Requirements:
List all lines of the data that include the string "from".
# # # # # # #
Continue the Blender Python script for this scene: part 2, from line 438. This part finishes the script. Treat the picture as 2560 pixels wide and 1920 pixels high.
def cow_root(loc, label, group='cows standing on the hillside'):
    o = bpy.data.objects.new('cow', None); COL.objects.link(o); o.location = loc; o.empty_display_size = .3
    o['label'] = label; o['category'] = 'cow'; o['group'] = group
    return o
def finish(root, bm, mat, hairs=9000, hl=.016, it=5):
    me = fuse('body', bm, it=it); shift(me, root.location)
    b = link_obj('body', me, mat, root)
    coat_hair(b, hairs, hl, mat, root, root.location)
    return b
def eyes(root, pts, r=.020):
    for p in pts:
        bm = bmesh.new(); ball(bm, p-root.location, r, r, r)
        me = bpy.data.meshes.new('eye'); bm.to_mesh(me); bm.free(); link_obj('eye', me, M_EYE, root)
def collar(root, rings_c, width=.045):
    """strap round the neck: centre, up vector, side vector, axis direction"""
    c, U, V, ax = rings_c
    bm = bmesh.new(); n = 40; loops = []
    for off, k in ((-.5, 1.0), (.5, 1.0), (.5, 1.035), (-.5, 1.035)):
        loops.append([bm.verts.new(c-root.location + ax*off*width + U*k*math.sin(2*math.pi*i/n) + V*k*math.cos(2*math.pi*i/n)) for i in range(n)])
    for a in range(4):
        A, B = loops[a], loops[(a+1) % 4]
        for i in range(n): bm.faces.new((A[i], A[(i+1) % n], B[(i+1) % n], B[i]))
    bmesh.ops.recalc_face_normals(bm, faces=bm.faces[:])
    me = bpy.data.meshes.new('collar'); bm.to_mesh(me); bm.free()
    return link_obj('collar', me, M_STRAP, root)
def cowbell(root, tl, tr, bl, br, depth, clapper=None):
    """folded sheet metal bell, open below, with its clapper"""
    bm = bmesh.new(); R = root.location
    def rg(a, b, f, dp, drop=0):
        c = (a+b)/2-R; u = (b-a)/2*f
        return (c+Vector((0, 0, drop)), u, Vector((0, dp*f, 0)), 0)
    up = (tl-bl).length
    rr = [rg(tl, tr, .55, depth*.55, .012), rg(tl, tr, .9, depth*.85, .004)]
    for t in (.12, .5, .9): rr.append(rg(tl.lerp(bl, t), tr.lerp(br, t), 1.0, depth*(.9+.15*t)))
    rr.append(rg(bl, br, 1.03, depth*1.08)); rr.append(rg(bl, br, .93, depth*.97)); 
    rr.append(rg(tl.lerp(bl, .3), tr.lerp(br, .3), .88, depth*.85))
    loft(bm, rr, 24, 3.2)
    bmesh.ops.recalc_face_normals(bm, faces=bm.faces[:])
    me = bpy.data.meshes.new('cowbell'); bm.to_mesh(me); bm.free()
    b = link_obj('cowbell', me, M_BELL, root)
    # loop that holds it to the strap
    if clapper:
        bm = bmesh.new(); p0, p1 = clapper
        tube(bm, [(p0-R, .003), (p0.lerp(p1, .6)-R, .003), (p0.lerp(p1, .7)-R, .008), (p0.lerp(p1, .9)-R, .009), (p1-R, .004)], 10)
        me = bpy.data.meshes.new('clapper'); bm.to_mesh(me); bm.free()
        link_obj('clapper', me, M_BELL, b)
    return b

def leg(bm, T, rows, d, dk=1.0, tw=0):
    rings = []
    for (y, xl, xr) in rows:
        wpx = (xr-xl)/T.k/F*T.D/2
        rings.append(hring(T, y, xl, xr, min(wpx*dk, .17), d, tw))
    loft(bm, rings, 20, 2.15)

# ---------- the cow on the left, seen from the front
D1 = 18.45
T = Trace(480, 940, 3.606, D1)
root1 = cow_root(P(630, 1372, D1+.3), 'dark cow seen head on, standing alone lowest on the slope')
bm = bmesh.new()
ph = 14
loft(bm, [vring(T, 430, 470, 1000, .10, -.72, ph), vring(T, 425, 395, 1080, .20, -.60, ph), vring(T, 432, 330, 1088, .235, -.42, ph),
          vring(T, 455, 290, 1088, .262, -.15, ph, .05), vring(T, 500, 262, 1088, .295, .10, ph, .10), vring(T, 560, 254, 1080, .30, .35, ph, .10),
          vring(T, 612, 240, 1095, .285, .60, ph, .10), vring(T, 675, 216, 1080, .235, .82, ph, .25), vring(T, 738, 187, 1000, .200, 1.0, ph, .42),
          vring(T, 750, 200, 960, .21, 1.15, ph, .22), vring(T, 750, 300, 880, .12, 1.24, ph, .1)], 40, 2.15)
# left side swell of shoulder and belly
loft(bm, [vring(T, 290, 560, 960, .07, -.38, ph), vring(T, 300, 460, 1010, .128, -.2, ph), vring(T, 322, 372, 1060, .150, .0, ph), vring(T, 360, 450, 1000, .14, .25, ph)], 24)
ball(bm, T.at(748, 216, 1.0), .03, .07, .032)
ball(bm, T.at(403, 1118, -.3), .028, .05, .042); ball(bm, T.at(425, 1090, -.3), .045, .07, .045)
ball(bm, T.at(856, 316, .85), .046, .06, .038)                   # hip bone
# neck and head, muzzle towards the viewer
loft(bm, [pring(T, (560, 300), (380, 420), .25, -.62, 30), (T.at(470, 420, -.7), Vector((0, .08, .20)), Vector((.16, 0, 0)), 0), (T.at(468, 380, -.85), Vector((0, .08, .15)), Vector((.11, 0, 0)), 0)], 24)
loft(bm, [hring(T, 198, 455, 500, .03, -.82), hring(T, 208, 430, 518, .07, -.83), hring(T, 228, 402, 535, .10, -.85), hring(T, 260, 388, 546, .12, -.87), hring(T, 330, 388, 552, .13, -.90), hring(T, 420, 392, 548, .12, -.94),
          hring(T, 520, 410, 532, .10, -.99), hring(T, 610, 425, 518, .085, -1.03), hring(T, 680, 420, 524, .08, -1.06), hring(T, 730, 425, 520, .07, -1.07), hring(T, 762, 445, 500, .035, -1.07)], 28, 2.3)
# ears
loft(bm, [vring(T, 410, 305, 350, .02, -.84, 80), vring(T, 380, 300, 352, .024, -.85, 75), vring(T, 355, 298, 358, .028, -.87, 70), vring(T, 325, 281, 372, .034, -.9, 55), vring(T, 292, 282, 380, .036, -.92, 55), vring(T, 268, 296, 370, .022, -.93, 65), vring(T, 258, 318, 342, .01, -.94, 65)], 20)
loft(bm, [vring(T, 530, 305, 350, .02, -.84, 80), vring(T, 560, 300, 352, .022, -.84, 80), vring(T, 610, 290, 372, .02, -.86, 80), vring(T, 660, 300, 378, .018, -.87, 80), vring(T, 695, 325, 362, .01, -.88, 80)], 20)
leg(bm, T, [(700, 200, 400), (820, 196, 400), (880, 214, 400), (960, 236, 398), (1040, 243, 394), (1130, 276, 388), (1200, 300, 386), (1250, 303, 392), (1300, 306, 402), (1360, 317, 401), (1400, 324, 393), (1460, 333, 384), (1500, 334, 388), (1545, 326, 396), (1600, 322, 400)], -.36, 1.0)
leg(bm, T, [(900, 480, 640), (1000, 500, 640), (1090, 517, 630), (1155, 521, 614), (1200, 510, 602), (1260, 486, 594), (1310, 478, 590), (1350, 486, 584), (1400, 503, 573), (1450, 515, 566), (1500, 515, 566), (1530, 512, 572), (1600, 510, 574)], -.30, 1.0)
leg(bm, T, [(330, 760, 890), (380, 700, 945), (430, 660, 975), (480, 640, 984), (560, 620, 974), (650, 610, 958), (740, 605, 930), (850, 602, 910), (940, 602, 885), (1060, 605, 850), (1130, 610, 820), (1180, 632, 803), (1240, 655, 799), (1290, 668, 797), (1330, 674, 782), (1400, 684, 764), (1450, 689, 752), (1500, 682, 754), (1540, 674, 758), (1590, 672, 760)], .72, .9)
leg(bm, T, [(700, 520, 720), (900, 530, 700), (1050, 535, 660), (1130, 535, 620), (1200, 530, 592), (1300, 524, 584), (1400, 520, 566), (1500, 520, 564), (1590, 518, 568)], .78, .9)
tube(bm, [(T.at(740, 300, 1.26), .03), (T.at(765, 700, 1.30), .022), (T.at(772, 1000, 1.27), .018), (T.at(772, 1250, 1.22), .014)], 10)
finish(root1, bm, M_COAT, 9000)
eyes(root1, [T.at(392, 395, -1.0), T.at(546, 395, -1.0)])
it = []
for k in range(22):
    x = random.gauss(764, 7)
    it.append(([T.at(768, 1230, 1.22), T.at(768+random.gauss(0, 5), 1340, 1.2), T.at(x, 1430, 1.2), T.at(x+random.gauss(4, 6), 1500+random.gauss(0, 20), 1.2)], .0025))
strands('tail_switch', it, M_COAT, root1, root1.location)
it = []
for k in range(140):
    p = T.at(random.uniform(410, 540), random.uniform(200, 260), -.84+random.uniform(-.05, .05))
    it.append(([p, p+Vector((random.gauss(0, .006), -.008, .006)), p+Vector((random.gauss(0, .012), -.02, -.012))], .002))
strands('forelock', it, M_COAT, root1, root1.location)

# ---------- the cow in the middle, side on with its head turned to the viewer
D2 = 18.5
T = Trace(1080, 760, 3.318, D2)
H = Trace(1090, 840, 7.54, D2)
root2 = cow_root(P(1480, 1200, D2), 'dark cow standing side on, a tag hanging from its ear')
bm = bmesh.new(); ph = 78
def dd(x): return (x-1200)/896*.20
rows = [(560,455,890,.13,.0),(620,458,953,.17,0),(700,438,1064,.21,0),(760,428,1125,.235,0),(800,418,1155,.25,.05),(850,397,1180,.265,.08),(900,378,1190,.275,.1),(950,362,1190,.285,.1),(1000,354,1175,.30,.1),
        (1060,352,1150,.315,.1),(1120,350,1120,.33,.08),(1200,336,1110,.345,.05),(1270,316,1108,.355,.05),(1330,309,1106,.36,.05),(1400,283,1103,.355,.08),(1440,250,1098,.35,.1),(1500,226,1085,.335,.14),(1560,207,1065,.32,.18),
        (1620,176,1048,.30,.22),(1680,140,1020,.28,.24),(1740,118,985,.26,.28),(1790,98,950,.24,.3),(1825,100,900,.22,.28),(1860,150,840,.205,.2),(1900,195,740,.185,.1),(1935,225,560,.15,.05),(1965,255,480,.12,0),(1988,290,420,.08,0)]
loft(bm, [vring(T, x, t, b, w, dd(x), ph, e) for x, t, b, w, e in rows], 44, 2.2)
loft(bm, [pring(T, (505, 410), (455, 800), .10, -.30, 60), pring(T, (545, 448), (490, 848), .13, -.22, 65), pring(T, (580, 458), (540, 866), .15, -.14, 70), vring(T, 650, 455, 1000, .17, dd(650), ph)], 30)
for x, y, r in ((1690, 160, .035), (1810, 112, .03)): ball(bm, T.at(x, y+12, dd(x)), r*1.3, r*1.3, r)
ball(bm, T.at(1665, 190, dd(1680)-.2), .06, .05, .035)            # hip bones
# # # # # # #
Reply:
Continue the Blender Python script for this scene: part 2, from line 438. This part finishes the script. Treat the picture as 2560 pixels wide and 1920 pixels high.
# ---------- the cow on the left, seen from the front
root2 = cow_root(P(1480, 1200, D2), 'dark cow standing side on, a tag hanging from its ear')